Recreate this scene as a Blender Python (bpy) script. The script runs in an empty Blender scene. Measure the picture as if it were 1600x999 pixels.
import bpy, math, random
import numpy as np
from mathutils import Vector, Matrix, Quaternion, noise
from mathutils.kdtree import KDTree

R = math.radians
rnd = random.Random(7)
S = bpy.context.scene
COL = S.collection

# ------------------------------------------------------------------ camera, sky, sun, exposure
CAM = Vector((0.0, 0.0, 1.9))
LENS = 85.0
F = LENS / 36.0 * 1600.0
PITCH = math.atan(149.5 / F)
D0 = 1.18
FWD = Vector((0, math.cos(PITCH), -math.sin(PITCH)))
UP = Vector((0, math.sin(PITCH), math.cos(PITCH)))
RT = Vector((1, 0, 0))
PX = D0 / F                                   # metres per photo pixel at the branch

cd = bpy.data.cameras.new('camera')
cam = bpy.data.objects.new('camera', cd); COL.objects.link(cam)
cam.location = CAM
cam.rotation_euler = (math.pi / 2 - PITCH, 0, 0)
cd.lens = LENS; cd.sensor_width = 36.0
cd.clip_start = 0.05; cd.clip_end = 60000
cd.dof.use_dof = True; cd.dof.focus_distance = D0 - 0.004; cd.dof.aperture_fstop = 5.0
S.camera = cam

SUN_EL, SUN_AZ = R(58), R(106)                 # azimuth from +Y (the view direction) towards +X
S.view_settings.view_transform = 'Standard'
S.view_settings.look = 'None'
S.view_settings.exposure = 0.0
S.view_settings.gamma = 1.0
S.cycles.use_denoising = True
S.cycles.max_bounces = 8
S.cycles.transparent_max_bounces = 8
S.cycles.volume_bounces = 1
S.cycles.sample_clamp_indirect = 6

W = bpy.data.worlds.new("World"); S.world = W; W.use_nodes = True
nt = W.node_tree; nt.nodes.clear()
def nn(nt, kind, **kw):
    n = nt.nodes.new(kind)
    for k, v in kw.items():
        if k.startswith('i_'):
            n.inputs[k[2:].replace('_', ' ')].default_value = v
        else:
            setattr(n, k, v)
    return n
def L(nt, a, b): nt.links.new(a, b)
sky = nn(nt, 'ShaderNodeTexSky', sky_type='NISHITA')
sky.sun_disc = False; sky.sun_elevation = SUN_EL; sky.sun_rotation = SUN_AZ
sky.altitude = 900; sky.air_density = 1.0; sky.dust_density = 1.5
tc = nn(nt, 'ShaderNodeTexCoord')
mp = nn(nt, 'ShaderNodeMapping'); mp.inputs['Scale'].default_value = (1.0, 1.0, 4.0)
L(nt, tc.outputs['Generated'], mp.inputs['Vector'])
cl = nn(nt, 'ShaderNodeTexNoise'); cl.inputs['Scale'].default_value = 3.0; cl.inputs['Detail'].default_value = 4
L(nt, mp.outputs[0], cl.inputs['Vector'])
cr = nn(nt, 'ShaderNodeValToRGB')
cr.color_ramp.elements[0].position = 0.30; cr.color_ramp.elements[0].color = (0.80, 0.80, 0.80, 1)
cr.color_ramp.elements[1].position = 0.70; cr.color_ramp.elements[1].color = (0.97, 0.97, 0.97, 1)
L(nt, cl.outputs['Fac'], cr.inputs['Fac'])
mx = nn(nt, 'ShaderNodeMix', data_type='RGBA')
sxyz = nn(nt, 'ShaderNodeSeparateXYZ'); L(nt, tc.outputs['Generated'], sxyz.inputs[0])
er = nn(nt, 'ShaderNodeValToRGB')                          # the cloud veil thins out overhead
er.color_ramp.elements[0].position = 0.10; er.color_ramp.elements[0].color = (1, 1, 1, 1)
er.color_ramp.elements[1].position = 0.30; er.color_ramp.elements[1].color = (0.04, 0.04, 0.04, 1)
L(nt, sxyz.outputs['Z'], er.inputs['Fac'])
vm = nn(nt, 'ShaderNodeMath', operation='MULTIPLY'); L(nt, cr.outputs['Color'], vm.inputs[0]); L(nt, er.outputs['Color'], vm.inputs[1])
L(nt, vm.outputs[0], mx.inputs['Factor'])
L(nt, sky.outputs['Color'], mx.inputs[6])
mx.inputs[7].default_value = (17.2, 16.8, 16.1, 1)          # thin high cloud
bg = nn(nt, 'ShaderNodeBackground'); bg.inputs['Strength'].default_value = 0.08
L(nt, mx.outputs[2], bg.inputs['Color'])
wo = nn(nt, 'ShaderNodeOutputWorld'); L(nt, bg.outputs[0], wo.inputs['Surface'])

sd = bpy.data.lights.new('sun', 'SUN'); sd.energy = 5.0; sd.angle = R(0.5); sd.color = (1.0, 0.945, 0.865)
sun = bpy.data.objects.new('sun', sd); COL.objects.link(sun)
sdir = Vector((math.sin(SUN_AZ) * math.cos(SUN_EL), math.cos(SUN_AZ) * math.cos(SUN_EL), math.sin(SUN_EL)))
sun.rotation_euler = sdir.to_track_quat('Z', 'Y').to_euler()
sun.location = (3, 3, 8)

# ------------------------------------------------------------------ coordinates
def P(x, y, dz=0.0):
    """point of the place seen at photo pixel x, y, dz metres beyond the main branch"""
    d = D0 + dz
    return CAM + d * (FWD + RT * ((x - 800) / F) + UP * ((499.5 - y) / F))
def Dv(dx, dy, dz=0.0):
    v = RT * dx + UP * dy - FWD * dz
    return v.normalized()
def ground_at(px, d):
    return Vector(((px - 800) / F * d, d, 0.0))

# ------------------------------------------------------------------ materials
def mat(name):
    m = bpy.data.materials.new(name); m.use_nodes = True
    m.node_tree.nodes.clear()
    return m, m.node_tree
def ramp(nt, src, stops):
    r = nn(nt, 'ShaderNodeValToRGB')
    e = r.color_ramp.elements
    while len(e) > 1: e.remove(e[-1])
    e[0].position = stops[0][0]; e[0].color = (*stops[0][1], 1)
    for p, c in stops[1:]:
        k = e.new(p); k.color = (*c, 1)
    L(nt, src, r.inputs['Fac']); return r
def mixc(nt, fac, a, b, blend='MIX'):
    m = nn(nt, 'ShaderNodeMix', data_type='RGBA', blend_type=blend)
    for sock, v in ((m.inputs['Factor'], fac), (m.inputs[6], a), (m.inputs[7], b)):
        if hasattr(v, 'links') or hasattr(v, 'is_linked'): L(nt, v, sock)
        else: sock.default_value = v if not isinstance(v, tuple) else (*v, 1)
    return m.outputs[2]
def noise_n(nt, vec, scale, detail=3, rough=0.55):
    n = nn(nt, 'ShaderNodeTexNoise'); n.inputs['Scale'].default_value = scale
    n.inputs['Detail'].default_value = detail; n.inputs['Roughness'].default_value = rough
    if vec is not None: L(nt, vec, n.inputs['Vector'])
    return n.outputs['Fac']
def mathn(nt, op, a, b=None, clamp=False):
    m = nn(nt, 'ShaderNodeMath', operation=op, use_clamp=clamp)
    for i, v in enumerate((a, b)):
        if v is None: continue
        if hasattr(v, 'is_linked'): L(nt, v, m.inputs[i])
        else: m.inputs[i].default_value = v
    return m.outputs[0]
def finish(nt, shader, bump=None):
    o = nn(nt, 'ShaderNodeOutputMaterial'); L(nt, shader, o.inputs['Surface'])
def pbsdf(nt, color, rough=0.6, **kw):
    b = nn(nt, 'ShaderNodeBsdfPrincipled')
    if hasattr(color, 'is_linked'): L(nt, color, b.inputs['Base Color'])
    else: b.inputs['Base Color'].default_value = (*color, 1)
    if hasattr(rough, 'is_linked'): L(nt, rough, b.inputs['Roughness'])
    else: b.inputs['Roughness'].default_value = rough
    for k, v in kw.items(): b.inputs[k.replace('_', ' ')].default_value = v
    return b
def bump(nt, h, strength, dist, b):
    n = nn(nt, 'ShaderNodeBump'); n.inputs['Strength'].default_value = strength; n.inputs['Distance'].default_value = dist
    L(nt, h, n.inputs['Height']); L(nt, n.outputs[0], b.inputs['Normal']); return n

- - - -

* _REQUIREMENT_
Reproduce verbatim only this range: the first line of the material through the line that contains "S.camera = cam", inclusive.

* _RESULT OF THE EXERCISE_
Recreate this scene as a Blender Python (bpy) script. The script runs in an empty Blender scene. Measure the picture as if it were 1600x999 pixels.
import bpy, math, random
import numpy as np
from mathutils import Vector, Matrix, Quaternion, noise
from mathutils.kdtree import KDTree

R = math.radians
rnd = random.Random(7)
S = bpy.context.scene
COL = S.collection

# ------------------------------------------------------------------ camera, sky, sun, exposure
CAM = Vector((0.0, 0.0, 1.9))
LENS = 85.0
F = LENS / 36.0 * 1600.0
PITCH = math.atan(149.5 / F)
D0 = 1.18
FWD = Vector((0, math.cos(PITCH), -math.sin(PITCH)))
UP = Vector((0, math.sin(PITCH), math.cos(PITCH)))
RT = Vector((1, 0, 0))
PX = D0 / F                                   # metres per photo pixel at the branch

cd = bpy.data.cameras.new('camera')
cam = bpy.data.objects.new('camera', cd); COL.objects.link(cam)
cam.location = CAM
cam.rotation_euler = (math.pi / 2 - PITCH, 0, 0)
cd.lens = LENS; cd.sensor_width = 36.0
cd.clip_start = 0.05; cd.clip_end = 60000
cd.dof.use_dof = True; cd.dof.focus_distance = D0 - 0.004; cd.dof.aperture_fstop = 5.0
S.camera = cam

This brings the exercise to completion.